Miércoles semana XVIII durante el año / II
Misa Conventual en la Basílica
del Pilar de Zaragoza
8 de agosto 2018
Jr 31,1-7; Salmo responsorial Jr 31,10.11-12ab.13; Mt 15,21-28
La liturgia de la Palabra nos presenta casi en paralelo dos textos que
tienen como centro la fe. Ayer escuchábamos el relato de como Pedro, el primero
de los apóstoles, superada la sorpresa de ver a Jesús caminar sobre las aguas
él mismo empezó a andar sobre ellas pero ante la primera dificultad, ante un
soplo de viento, sus fuerzas flaquearon y empezó a hundirse de tal manera que
tuvo que pedir auxilio a Jesús para no ahogarse.

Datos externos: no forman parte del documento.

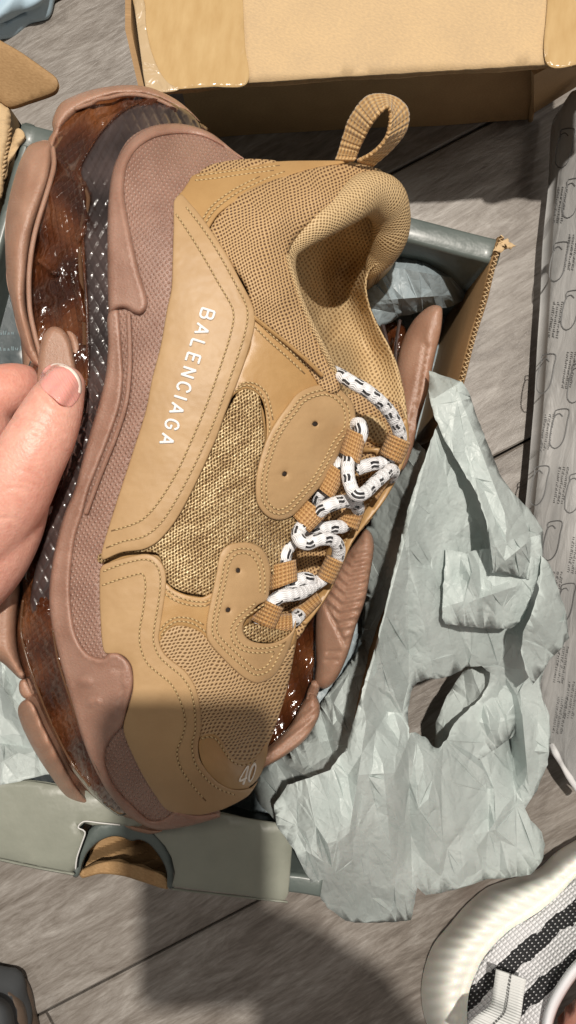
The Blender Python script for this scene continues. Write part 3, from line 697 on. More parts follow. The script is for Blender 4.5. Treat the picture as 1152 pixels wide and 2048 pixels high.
# ------------------------------------------------------------ printed plastic bag (right edge)
def bagmat():
    m = mat('grey_bag_film', (.33, .33, .325), .42, Coat_Weight=.2, Coat_Roughness=.2); g = G(m); v = g.uv()
    g.color(g.ramp(g.noise(g.map(v, (1.6, .5, 1), 10), 1.2, 4), [(.35, (.30, .30, .295)), (.65, (.42, .415, .405))])); g.bump(g.noise(g.map(v, (2.2, .5, 1), 8), 2, 3, .5, 1), .002, .5); return m
M['bag'] = bagmat(); M['ink'] = mat('grey_ink', (.10, .10, .10), .5)
bag = empty('plastic_bag', 'long grey plastic bag with repeated printed outlines along the right edge', 'plastic bag')
bz = TPS([(1125, 200, .030), (1105, 450, .034), (1080, 850, .036), (1058, 1100, .036), (1090, 1400, .03), (1160, 200, .045), (1160, 900, .050), (1160, 1500, .035), (1130, 1300, .045), (1105, 1000, .046)])
bd = lambda V, d: .0005*np.sin(V[:, 0]*.07+V[:, 1]*.01)+.0004*np.sin(V[:, 1]*.03)
bagb = patch('film', [(1150, 180), (1132, 200), (1122, 225), (1116, 330), (1104, 470), (1098, 600), (1086, 800), (1074, 950), (1062, 1060), (1054, 1120), (1070, 1300), (1085, 1440), (1100, 1500), (1128, 1535), (1152, 1565), (1280, 1600), (1280, 180)], bz, M['bag'], bag, thick=.02, edge=4, edge_h=.002, step=13, disp=bd)
V = []; Fc = []
def inkline(P, w=1.1, closed=False):
    Q = resample(P, 5, closed)
    t = np.gradient(Q, axis=0); t /= np.maximum(np.linalg.norm(t, axis=1, keepdims=True), 1e-9); nn = np.stack([-t[:, 1], t[:, 0]], 1)
    z = bz(Q)+bd(Q, None)+.0004; b0 = len(V)
    for i in range(len(Q)): V.append(Wn(Q[i]-nn[i]*w, z[i])); V.append(Wn(Q[i]+nn[i]*w, z[i]))
    for i in range(len(Q)-1): Fc.append((b0+2*i, b0+2*i+1, b0+2*i+3, b0+2*i+2))
def shape_D(cx, cy, s=1.0):
    k = lambda x, y: (cx+s*(x-.16*y), cy+s*y)
    inkline([k(-11, -26), k(-12, -40), k(14, -42), k(15, -18), k(14, 14), k(8, 30), k(-2, 36), k(-12, 28), k(-15, 8), k(-14, -16), k(-11, -30), k(-3, -34), k(4, -28)])
for cx, cy in ((1128, 300), (1116, 527), (1090, 751), (1077, 975), (1142, 400), (1140, 624), (1117, 861), (1103, 1085), (1147, 990), (1130, 1210), (1152, 770)): shape_D(cx, cy)
for cx, cy in ((1118, 410), (1109, 640), (1092, 865), (1140, 505), (1136, 740), (1120, 970), (1108, 1180), (1148, 1110), (1120, 1330), (1140, 1400), (1118, 1430)):
    for r_ in range(3):                      # rows of illegible print
        y = cy-36
        while y < cy+36:
            x = cx-8+r_*8-.16*(y-cy); a = random.uniform(2, 5)
            inkline([(x, y), (x+a, y+1.5)] if random.random() < .6 else [(x, y), (x+a, y), (x+a, y+3)], .7); y += random.uniform(3, 5)
pk = link('printed_marks', V, Fc, M['ink'], bagb, smooth=False); pk['kind'] = 'stuff'
tube('bag_tail', [(1103, 1490, .03, 6), (1112, 1508, .035, 7), (1124, 1530, .03, 5), (1140, 1556, .028, 7), (1165, 1590, .025, 8)], 6, mat('white_film', (.7, .7, .7), .2), bag, seg=8)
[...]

Hoy una mujer, una cananea pide a gritos compasión a Jesús; no pide para
sí misma sino para su hija. Jesús estaba yendo a un lugar apartado para
retirarse, y parece no hacer caso de los gritos de la mujer hasta tal punto que
los apóstoles, sufriendo más por la molestia del escándalo que por el padecimiento
de la mujer, le piden que la atienda. Jesús responde tan sólo cuando la mujer
se postra ante Él y lo hace con una de las frases más duras del Evangelio «No
está bien tomar el pan de los hijos y echárselo a los perritos». Lejos de
amilanarse, de vacilar como Pedro sobre las aguas, la cananea responde desde su
sufrimiento porque nada hay más importante para ella que la curación de su hija
y tiene la certeza de que Jesús puede conseguirla. Tenemos a menudo la
sensación de que Dios no nos oye, que no atiende las peticiones de la
humanidad. Es de hecho nuestra fe la que vacila, como la de Pedro y carece de
la fortaleza de la mujer cananea.
Ya en su
petición podemos descubrir un indicio de su fe, que no hace sino crecer y reforzarse
a lo largo del diálogo. No tiene miedo de gritar, de llamarle Señor e Hijo de
David (cf. Mt 15, 22), tan firme es su esperanza de ser escuchada. Puede
parecer desconcertante el silencio de Jesús, hasta el punto de suscitar la
intervención de los discípulos, pero no se trata de insensibilidad ante el
dolor de aquella mujer sino al contrario. San Agustín afirma que «Cristo se
mostraba indiferente hacia ella, no por rechazarle la misericordia, sino para
inflamar su deseo» (Sermón 77, 1: PL 38, 483). El aparente
desinterés de Jesús no desalienta en modo alguno a la cananea, que insiste, incluso
cuando recibe una respuesta que parece cerrar toda puerta a la esperanza. Ella,
en su sencillez, no quiere quitar nada a
nadie; le basta poco, muy poco, unas migajas, una mirada, una palabra de Jesús, y es esto lo que acaba por conquistarle
y admirarle; una fe tan grande como nunca había visto.
Nosotros
estamos llamados a crecer en la fe, a abrirnos y acoger con libertad este don
de Dios, a tener confianza para gritar a Jesús confiadamente. Él es el camino,
la verdad y la vida. La fe de la cananea nos muestra el camino hacia la
confianza en Jesús, esta mujer nos invita a que nuestra fe también crezca, con
el deseo de encontrar el camino que nos lleva a la salvación, que es Cristo.
La fe es un
don de Dios, que se nos revela no como algo abstracto, sino con un rostro y un
nombre; Jesús de Nazaret. Alimentemos cada día nuestra fe, con la escucha atenta
de la Palabra de Dios, con la participación en la Eucaristía, con la oración
personal, que es como el grito de la cananea si lo dirigimos a Él con caridad compartida hacia el
prójimo.
Que la
intercesión de la Virgen María, bajo la advocación del Pilar, nos ayude a vivir,
anunciar y testimoniar la alegría de haber encontrado, como la mujer cananea,
al Señor. Que lo encontremos como lo hizo santo Domingo de Guzmán, la memoria
del cual celebramos hoy, que quiso servir mejor a los pobres y orando encontró
para ello el mejor camino y la fuerza necesaria para recórrelo. Aunque dudemos
como Pedro no perdamos nunca la esperanza y mantengamos siempre la confianza en
aquel que nos profesa un amor eterno.